His uncle, Sam Ogle, acquired the statue back in the late 1920s.

The ball originally belonged to Sam Ogle’s father, George Ogle, who acquired the first autograph on it – Walter Johnson’s – in 1924.

George and Sam Ogle lived in Wisconsin. The father passed the ball on to Sam Ogle, who carried on his father’s legacy by gathering names of players he met through clubs and collector’s groups.

In addition to Johnson’s, the other names on the ball include Hall of Famers Grover Alexander, Lefty Grove, Cy Young, Kid Nichols, Warren Spahn and Early Wynn.

Brian Marren, a consignment manager for Mastro Auctions, thinks the ball might sell for as high as $5,000 or $6,000.

The statue, however, is far more valuable and could go much higher, Marren said.

While Mastro Auctions see more money being spent lately on American art and antiques, some of its highest-value auctions are for sports balls, uniforms and memorabilia.

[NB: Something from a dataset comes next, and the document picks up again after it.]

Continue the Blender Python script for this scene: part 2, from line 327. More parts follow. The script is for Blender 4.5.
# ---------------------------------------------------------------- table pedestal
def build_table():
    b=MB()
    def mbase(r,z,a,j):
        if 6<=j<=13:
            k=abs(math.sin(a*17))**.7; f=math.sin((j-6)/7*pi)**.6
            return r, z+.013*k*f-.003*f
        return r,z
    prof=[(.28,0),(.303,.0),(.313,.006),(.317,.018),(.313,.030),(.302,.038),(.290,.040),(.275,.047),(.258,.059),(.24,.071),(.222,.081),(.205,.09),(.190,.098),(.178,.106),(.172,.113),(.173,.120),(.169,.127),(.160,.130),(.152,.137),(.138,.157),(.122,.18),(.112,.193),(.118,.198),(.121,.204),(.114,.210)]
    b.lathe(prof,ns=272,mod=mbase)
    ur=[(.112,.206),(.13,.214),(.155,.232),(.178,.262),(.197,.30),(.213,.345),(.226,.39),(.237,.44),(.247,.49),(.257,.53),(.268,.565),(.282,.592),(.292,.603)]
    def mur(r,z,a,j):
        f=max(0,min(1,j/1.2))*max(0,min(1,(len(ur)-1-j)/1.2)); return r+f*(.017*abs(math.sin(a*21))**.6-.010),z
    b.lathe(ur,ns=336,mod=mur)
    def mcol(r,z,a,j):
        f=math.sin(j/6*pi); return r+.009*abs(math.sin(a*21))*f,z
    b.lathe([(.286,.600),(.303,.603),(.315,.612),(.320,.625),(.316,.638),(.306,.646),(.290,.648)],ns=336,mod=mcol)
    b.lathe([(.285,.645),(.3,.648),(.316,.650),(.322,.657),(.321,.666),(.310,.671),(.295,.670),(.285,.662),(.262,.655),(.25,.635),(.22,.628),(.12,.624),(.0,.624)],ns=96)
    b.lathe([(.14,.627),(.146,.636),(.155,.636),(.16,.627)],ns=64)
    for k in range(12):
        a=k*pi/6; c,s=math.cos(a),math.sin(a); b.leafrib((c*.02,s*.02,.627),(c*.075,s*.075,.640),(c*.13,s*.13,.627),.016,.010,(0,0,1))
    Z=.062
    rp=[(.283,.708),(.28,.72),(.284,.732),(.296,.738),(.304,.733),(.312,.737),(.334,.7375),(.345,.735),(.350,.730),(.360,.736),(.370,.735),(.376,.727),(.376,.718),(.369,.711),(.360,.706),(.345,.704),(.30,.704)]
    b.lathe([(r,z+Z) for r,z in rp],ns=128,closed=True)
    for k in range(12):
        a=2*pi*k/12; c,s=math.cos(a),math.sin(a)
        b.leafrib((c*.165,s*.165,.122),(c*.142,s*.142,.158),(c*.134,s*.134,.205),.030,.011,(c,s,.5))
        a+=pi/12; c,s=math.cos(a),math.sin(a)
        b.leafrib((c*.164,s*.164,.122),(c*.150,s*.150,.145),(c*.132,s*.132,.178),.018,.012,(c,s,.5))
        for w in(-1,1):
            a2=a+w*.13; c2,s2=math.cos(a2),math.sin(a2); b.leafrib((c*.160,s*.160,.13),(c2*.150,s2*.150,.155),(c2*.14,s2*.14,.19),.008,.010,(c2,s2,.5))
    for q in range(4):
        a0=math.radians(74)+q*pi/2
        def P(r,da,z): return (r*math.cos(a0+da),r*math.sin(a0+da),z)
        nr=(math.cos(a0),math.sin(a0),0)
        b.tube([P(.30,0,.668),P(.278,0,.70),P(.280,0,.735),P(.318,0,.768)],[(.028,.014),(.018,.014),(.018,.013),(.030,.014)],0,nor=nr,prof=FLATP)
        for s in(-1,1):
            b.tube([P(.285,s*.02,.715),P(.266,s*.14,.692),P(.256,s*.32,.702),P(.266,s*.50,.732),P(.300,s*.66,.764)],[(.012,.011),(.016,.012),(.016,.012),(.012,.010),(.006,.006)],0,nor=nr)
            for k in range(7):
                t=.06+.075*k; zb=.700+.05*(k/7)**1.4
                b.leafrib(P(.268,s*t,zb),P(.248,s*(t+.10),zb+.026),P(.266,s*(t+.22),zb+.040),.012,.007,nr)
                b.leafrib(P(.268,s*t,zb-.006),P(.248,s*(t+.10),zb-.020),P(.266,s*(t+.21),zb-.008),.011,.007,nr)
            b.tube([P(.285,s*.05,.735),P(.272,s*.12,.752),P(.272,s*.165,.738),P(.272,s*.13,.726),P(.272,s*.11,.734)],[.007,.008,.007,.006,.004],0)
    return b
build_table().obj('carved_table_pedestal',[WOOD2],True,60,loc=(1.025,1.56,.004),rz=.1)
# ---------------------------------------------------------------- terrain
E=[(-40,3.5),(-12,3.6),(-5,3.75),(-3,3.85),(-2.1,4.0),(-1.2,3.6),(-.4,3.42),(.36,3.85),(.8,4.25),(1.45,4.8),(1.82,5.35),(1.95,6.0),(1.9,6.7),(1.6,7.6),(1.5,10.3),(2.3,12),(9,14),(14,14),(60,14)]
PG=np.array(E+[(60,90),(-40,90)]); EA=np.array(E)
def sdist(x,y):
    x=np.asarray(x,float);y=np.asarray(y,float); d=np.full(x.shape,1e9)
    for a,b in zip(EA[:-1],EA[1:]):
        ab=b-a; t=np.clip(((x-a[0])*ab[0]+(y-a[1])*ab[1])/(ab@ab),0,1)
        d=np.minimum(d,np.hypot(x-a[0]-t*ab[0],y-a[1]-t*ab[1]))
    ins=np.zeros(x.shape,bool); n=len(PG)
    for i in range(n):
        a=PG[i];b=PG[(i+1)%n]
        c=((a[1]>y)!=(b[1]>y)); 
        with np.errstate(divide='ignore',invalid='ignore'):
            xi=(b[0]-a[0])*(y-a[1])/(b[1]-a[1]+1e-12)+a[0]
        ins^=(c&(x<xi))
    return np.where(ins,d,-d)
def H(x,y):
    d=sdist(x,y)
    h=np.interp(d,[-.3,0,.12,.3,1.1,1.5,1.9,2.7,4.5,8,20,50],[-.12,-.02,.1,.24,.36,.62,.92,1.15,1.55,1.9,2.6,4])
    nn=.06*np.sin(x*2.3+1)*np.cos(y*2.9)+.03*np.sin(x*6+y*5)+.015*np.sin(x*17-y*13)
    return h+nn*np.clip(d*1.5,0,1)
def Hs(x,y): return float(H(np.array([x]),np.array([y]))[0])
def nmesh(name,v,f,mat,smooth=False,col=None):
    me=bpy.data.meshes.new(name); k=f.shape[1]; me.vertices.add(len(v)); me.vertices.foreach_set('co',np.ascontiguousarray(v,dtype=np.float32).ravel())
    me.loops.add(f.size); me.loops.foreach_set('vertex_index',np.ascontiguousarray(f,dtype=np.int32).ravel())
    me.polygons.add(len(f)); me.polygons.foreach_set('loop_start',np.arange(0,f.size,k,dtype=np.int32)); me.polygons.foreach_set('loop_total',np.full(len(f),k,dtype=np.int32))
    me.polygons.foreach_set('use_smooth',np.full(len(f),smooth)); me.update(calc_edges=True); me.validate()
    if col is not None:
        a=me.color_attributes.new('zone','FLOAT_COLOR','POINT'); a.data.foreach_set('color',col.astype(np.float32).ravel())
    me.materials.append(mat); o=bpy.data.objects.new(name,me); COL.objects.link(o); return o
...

“Sports items are a very large market,” said Marren, noting that one of the firm’s highest-priced sports items was a baseball that sold for $90,000. It had the autographs of the 1927 New York Yankees – which some have called baseball’s best team.

Bill Ogle has lived in Spokane most of his life and retired in 1990 after running a Spokane Valley car dealership. He and his wife, Betty, who’s 82, have been lifelong baseball fans.

Ogle pitched for a minor league baseball team in Pueblo, Colo., while training to be a pilot during World War II.

“My uncle was a great athlete, too,” Ogle said. “He once pitched an 18-inning game, but lost 1-0.”

The baseball’s value has been diminished by its physical condition, being slightly scuffed and heavily shellacked, probably by Sam Ogle, said Price.

But its bigger flaw is that it also was signed by four other players who were not 300-game winners. Those players were asked by Sam Ogle to sign the ball, Price said.

“If it had nothing but 300-game winners, that ball would be far more valuable,” said Price.

Price researched the Johnson statue and learned it’s likely to be one of two identical pieces done by Dunbar, who was one of the East Coast’s most prominent sculptors in the early 20th century.

The sculpture was finished in 1924, right after Johnson helped the Washington Senators win the World Series. A Washington, D.C., newspaper article specifically mentions Dunbar’s plan to make the sculpture, Price found.

Dunbar sent both pieces to Judge Kenesaw Landis, the first major league baseball commissioner. Landis apparently didn’t want two copies and sent the second piece back to the artist.

Ogle said his uncle knew a Wisconsin state politician who was acquainted with Dunbar in Washington. “He arranged to get the statue and that’s how my uncle got it and took it to Wisconsin.”

The other statue, according to Price, was eventually donated to the Baseball Hall of Fame. “I called them,” said Price, “and all they would say is it was donated by a man who was living in Illinois.”